West Needs New Rules to Contain Proxy Wars With Russia

West Needs New Rules to Contain Proxy Wars With Russia
A woman walks at the site of a crashed Malaysia Airlines passenger plane near the village of Rozsypne, eastern Ukraine, July 18, 2014 (AP photo by Dmitry Lovetsky).

Last week, I observed that the most striking feature of the Ukrainian crisis was “just how limited it remains to date.” This proved to be a grotesquely untimely remark.

My basic point remains valid: Although Russia seemed ready to mount a full-scale incursion into eastern Ukraine as early as April, it avoided such an open challenge to the West.

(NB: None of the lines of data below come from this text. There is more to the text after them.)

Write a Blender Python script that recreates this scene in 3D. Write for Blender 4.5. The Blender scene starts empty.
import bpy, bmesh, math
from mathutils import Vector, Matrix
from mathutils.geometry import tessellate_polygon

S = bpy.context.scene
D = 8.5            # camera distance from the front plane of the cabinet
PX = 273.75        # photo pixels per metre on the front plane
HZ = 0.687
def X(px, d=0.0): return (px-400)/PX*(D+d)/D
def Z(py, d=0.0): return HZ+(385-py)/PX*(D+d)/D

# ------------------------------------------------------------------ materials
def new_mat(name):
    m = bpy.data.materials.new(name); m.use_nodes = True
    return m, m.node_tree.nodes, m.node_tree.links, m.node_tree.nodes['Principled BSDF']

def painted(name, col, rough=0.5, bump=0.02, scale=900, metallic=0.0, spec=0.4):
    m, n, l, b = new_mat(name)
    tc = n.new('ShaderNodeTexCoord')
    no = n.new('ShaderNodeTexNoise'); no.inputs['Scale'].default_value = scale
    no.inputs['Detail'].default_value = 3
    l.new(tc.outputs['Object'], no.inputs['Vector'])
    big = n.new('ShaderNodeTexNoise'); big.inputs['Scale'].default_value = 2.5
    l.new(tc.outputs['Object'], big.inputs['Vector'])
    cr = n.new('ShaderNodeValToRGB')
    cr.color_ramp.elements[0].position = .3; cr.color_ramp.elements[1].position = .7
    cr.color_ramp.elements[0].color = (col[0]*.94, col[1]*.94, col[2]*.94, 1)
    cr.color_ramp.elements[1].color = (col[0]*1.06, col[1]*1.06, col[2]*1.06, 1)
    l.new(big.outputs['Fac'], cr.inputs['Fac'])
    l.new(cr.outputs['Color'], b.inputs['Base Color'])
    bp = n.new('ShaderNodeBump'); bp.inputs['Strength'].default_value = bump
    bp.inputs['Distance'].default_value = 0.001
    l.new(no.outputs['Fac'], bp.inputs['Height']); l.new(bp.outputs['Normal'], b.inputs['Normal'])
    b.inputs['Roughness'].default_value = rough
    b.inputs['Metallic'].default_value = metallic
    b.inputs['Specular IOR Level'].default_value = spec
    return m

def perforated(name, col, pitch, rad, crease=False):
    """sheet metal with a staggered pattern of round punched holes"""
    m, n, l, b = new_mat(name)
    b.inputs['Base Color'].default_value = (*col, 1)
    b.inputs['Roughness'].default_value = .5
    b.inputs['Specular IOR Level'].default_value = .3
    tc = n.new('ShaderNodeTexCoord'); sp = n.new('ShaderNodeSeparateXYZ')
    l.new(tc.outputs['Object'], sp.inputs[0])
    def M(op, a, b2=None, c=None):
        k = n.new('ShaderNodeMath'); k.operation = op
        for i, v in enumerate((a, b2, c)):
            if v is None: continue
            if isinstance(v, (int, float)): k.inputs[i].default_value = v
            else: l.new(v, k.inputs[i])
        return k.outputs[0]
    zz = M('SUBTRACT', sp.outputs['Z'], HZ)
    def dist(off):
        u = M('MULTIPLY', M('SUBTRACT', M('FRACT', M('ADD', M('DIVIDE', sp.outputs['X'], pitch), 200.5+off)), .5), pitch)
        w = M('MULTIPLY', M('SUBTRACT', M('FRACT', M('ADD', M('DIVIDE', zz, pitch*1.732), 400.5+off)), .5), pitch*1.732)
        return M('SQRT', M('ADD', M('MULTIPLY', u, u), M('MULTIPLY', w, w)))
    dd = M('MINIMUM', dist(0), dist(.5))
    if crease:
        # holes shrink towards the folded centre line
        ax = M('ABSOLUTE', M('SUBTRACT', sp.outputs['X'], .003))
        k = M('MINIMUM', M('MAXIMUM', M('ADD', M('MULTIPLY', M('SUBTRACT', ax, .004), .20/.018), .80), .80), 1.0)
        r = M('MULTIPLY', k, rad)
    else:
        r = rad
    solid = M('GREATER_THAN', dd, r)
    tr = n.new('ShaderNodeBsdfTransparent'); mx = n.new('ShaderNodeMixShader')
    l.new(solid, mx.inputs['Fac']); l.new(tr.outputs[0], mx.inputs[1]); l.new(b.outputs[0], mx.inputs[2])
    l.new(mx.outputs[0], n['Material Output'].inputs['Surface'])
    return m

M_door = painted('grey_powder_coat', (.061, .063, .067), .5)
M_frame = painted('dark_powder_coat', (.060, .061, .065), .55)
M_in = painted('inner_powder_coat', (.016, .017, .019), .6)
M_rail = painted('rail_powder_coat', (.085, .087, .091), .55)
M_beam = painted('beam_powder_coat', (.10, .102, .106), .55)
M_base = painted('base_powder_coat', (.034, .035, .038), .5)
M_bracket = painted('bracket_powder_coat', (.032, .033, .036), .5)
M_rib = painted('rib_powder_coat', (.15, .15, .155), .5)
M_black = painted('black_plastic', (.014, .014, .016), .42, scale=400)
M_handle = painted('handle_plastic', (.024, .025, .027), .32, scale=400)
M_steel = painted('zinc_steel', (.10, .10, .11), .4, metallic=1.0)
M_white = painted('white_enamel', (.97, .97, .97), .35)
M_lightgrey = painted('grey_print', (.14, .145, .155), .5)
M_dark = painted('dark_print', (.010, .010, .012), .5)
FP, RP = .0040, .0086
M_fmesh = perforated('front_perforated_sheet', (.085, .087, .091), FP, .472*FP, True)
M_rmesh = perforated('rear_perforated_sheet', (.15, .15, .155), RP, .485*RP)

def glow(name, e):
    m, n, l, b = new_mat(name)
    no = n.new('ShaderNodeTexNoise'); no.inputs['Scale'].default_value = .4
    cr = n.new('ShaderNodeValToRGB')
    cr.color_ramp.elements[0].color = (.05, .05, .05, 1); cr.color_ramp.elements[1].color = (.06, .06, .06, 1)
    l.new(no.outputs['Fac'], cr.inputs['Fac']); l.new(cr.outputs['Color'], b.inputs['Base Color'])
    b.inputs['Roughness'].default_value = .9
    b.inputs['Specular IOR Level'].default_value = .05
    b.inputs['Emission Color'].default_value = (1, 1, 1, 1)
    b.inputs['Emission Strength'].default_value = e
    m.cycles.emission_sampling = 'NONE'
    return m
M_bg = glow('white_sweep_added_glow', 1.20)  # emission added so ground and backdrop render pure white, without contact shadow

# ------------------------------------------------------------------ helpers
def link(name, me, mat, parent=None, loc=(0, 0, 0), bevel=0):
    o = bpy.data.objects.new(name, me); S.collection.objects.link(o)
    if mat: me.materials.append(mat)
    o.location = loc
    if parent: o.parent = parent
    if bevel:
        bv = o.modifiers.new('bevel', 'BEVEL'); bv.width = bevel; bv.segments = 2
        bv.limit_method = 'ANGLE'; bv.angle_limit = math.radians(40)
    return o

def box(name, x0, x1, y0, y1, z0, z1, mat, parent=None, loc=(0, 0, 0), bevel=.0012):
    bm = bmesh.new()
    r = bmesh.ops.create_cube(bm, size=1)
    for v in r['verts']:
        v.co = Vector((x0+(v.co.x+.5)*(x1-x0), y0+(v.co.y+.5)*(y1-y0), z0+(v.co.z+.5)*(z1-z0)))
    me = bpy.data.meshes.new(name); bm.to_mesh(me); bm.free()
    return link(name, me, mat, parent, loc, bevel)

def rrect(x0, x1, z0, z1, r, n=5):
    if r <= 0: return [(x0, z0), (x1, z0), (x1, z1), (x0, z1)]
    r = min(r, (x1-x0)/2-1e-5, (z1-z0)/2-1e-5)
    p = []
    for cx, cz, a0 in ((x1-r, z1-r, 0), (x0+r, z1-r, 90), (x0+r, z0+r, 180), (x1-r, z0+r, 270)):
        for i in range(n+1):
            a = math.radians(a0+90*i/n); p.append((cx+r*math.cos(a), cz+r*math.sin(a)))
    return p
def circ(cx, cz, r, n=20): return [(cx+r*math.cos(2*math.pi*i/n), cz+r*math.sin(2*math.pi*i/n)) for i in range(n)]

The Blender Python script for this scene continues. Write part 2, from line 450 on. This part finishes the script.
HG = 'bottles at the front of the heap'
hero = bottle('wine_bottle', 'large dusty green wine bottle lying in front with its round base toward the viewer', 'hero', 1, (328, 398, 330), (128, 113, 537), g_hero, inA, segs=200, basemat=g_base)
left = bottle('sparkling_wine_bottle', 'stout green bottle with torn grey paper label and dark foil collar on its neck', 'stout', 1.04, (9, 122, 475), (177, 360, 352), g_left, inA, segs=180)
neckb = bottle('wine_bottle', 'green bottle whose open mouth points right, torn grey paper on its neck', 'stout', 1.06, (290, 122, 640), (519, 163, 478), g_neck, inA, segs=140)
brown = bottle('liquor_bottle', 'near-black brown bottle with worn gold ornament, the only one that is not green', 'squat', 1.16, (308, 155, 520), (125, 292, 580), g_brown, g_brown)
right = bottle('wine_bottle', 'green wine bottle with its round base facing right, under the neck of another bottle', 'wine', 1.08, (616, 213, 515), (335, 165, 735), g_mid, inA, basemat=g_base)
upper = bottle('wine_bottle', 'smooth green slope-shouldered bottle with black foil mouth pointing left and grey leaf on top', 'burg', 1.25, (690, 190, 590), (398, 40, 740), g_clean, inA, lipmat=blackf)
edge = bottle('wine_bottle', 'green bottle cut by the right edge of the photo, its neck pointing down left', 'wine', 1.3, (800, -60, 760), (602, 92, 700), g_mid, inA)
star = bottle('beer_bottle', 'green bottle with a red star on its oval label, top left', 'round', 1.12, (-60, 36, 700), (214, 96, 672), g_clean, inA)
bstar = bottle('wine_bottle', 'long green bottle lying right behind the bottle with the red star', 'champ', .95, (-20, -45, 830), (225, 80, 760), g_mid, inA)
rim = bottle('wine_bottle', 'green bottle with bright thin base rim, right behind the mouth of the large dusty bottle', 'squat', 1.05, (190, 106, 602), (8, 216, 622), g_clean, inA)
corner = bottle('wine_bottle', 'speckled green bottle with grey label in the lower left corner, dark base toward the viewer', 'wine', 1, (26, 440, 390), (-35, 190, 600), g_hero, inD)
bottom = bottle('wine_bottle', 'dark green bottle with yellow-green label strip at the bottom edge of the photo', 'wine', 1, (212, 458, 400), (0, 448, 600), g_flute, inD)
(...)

The U.S. and Europe reciprocated by limiting sanctions against Moscow in the second quarter of this year. But these signs of restraint have given way to chaos.

Since roughly one week ago, pro-Russian separatists in eastern Ukraine have responded increasingly aggressively to the national army’s effort to regain control over that part of the country. There is considerable evidence that regular Russian forces have become more involved in the battle. Washington responded with a batch of tough new sanctions last Wednesday. The next day, a missile most likely fired from a separatist-held area brought down Malaysian Airlines Flight 17 (MH17), killing 298 civilians.